Graph Theory, the amount of labeled trees

Question

Let us consider all labeled trees with nodes $\{1, 2, 3,...,n\}$. The question is how many of them contains the edge $\{1, 2\}$.
I would really appreciate an answer with some explanation.

Answer 1

A tree on $n$ vertices has $n-1$ edges. There are $n(n-1)/2$ pairs of distinct vertices. In a random tree the probability that a pair, say $\{1,2\}$ is an edge is therefore $2/n$. There are $n^{n-2}$ labelled trees (Cayley). The number with $\{1,2\}$ as an edge is $2/n$ times this, namely $2n^{n-3}$.

Answer 2

Combinatorially we can construct these trees by choosing a set of trees to attach at the node labeled one, and another at the node labeled two. These must together contain a total of $n-2$ nodes. Note also that we must choose the labels that go into the first set, where the rest goes into the second set. The two labeled sets of trees are then re-labeled with the chosen labels respecting the ordering in the source, which is the standard construction. Therefore with $Q(z)$ the EGF of sets of rooted labeled trees where

$$Q(z) = \sum_{n\ge 0} q_n \frac{z^n}{n!}$$

the desired quantity is given by

$$\sum_{k=0}^{n-2} {n-2\choose k} q_k q_{n-2-k}.$$

We use rooted trees because we attach the root nodes of the trees in the two sets to the corresponding node (labeled one or two). Here the parameter $k$ gives the number of nodes in the set of trees attached to node one, with $n-2-k$ nodes in the second set attached to node two.

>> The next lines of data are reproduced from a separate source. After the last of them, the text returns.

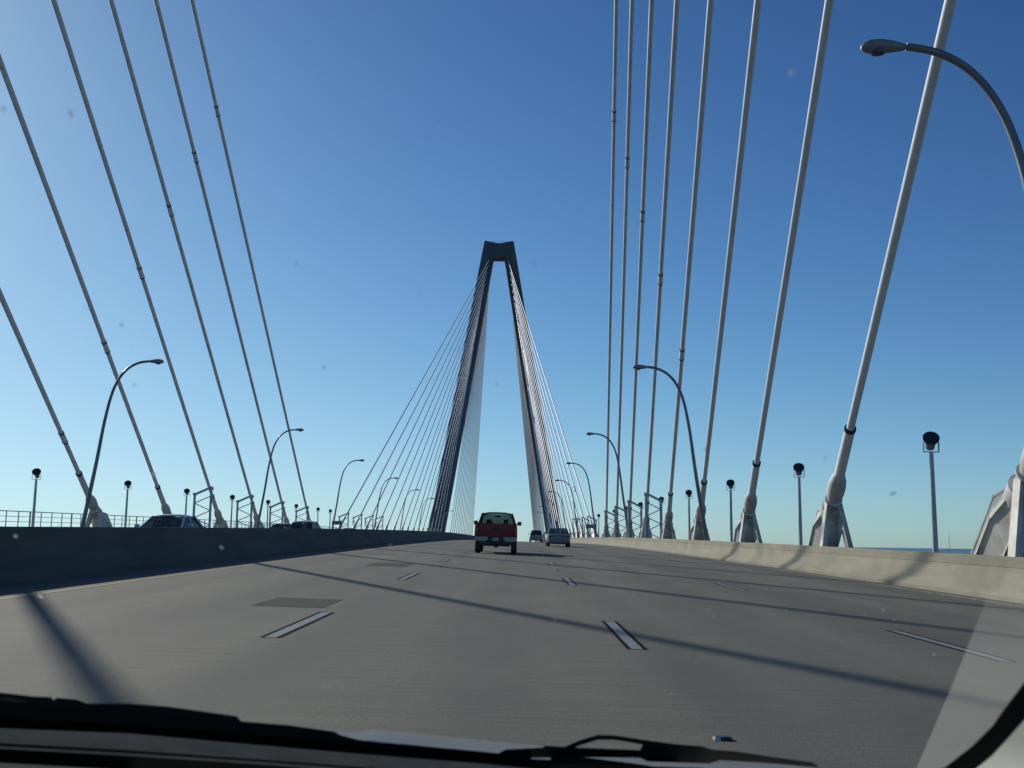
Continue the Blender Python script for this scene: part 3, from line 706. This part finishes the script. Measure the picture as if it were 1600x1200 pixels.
# added translucent sheet that stands in for a pale reflection in the windscreen's corner
veil = bpy.data.materials.new('reflection_veil'); veil.use_nodes = True; nt = veil.node_tree; nt.nodes.clear()
tr = nt.nodes.new('ShaderNodeBsdfTransparent'); tl = nt.nodes.new('ShaderNodeBsdfTranslucent'); tl.inputs[0].default_value = (.80, .82, .74, 1)
tc = nt.nodes.new('ShaderNodeTexCoord'); sx = nt.nodes.new('ShaderNodeSeparateXYZ'); nt.links.new(tc.outputs['Object'], sx.inputs[0])
z0, z1 = on_glass(1560, 860).z, on_glass(1500, 1040).z
mr = nt.nodes.new('ShaderNodeMapRange'); mr.interpolation_type = 'SMOOTHSTEP'; mr.inputs[1].default_value = z0; mr.inputs[2].default_value = z1; mr.inputs[3].default_value = .0; mr.inputs[4].default_value = .15
nt.links.new(sx.outputs[2], mr.inputs[0])
mx = nt.nodes.new('ShaderNodeMixShader'); ou = nt.nodes.new('ShaderNodeOutputMaterial')
nt.links.new(mr.outputs[0], mx.inputs[0]); nt.links.new(tr.outputs[0], mx.inputs[1]); nt.links.new(tl.outputs[0], mx.inputs[2]); nt.links.new(mx.outputs[0], ou.inputs[0])
fm = MB(); fp_ = [on_glass(x, y, -.0006) for x, y in ((1405, 1262), (1432, 1200), (1488, 1070), (1536, 950), (1560, 862), (1740, 862), (1640, 1090), (1540, 1260))]
fm.add(fp_, [tuple(range(8))]); tag(fm.build('reflection_veil', veil, own), kind='stuff')
mb = MB()
def speck(px, py, r, ar=1.0, ang=0.0, mi=0):
    c = on_glass(px, py, -.001); k = 7; u = Vector((1, 0, 0)); v = GN.cross(u); pts = []
    s_ = (c-EYE).length/FPX
    for i in range(k):
        a = 2*math.pi*i/k; x = r*ar*math.cos(a)*(.8+.4*rnd.random()); y = r*math.sin(a)*(.8+.4*rnd.random())
        x, y = x*math.cos(ang)-y*math.sin(ang), x*math.sin(ang)+y*math.cos(ang)
        pts.append(c+(u*x+v*y*1.3)*s_)
    mb.prism(pts, GN*.0004, mi)
for px, py, r, ar, an, mi in ((110, 178, 3.0, 1.6, 1.9, 1), (5, 172, 2.2, 1.5, 1.6, 1), (506, 575, 1.8, 1, 0, 0), (464, 412, 1.2, 1, 0, 0), (1236, 114, 2.4, 1.5, .9, 1), (190, 508, 1.5, 1.4, .3, 0),
                              (1104, 702, 1.3, 3, -1.1, 0), (776, 602, 1.1, 1, 0, 0), (240, 742, 2.2, 1.8, 1.3, 1), (210, 602, 1.1, 1.6, .8, 0), (24, 838, 1.8, 1.4, .6, 1), (346, 856, 1.4, 2.6, 1.3, 1), (610, 852, 1.2, 2, 1.3, 1),
                              (92, 822, 1.3, 1, 0, 1), (63, 932, 2.2, 1.8, 1.2, 1), (1395, 772, 1.0, 4, -.7, 0), (1290, 716, 1.1, 1, 0, 0), (835, 412, 1.0, 1, 0, 0), (686, 190, 1.2, 1, 0, 1)):
    speck(px, py, r, ar, an, mi)
for i in range(34):
    speck(rnd.uniform(0, 1500), rnd.uniform(900, 1110), rnd.uniform(.5, .95), 1.3, rnd.random()*3, 1)
for i in range(8):
    speck(rnd.uniform(0, 1600), rnd.uniform(300, 860), rnd.uniform(.5, .8), 1.5, rnd.random()*3, 0)
pale = bpy.data.materials.new('pale_dirt'); pale.use_nodes = True; nt = pale.node_tree; nt.nodes.clear()
tr = nt.nodes.new('ShaderNodeBsdfTranslucent'); tr.inputs[0].default_value = (.8, .8, .8, 1); ou = nt.nodes.new('ShaderNodeOutputMaterial'); nt.links.new(tr.outputs[0], ou.inputs[0])
tag(mb.build('dirt_specks', [mat('dark_dirt', (.10, .11, .12), .9), pale], own), kind='stuff')
print('objects', len(bpy.data.objects))
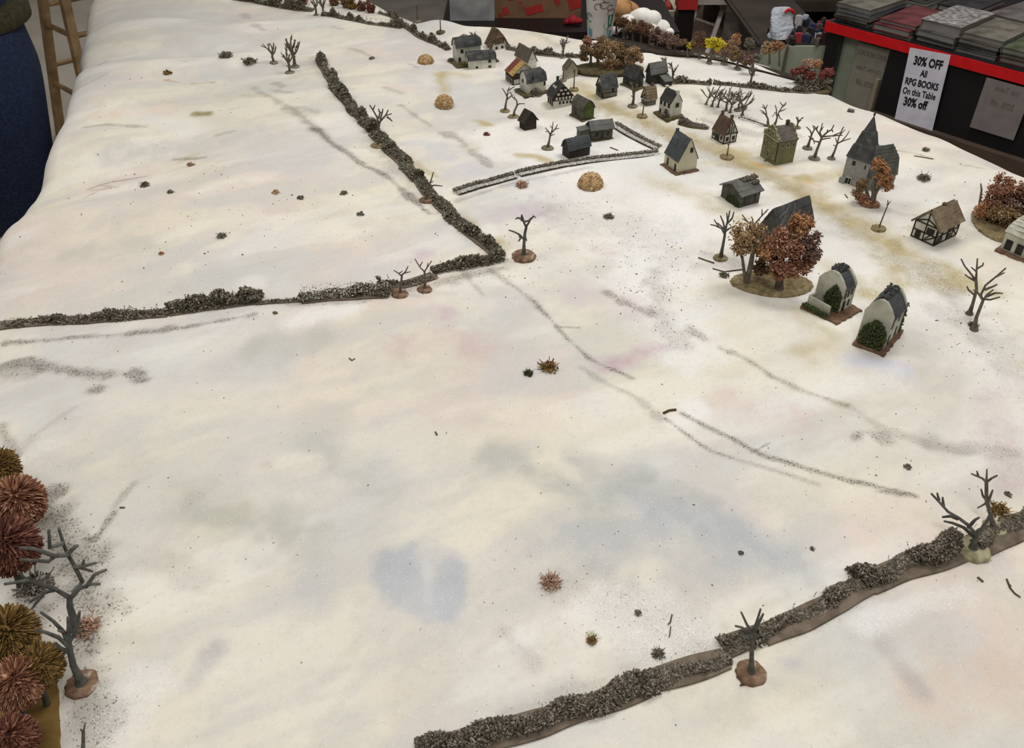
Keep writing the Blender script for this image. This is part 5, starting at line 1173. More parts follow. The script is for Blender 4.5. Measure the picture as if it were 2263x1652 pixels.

Observe that when we multiply two exponential generating functions of the sequences $\{a_n\}$ and $\{b_n\}$ we get that

$$ A(z) B(z) = \sum_{n\ge 0} a_n \frac{z^n}{n!} \sum_{n\ge 0} b_n \frac{z^n}{n!} = \sum_{n\ge 0} \sum_{k=0}^n \frac{1}{k!}\frac{1}{(n-k)!} a_k b_{n-k} z^n\\ = \sum_{n\ge 0} \sum_{k=0}^n \frac{n!}{k!(n-k)!} a_k b_{n-k} \frac{z^n}{n!} = \sum_{n\ge 0} \left(\sum_{k=0}^n {n\choose k} a_k b_{n-k}\right)\frac{z^n}{n!}$$

i.e. the product of the two generating functions is the exponential generating function of $$\sum_{k=0}^n {n\choose k} a_k b_{n-k}.$$

This means that in the present case our answer is

$$(n-2)! [z^{n-2}] Q(z)^2.$$

Recall the combinatorial species of labeled rooted trees with specification

$$\mathcal{T} = \mathcal{Z} \mathfrak{P}(\mathcal{T})$$

which gives for the corresponding EGF the functional equation

$$T(z) = z \exp T(z).$$

We thus have for sets of trees $\mathfrak{P}(\mathcal{T})$ that

$$Q(z) = \exp T(z) = \frac{1}{z} T(z).$$

It follows that

$$(n-2)! [z^{n-2}] Q(z)^2 = \frac{(n-2)!}{2\pi i} \int_{|z|=\epsilon} \frac{1}{z^{n-1}} Q(z)^2 \; dz \\ = \frac{(n-2)!}{2\pi i} \int_{|z|=\epsilon} \frac{1}{z^{n+1}} T(z)^2 \; dz.$$

Now putting $T(z)=w$ the functional equation yields $w = z \exp(w)$ or $z = w \exp(-w)$ and $dz = (\exp(-w) - w \exp(-w)) \; dw.$ Here $z=0$ gives $w=0$ and since $T(z) = z + \cdots$ the image contour of $|z|=\epsilon$ in $w$ may be deformed to a circle being traced once, giving

$$\frac{(n-2)!}{2\pi i} \int_{|w|=\gamma} \frac{\exp((n+1)w)}{w^{n+1}} w^2 \exp(-w) (1-w) \; dw \\ = \frac{(n-2)!}{2\pi i} \int_{|w|=\gamma} \frac{\exp(nw)}{w^{n-1}} (1-w) \; dw.$$

Extracting the residue we find

$$(n-2)! \times \left( [w^{n-2}] \exp(nw) - [w^{n-3}] \exp(nw)\right) \\ = (n-2)! \times \left( \frac{n^{n-2}}{(n-2)!} - \frac{n^{n-3}}{(n-3)!}\right) \\ = n n^{n-3} - (n-2) n^{n-3} = 2 n^{n-3}.$$

This matches the result from the probabilistic argument that was first to appear.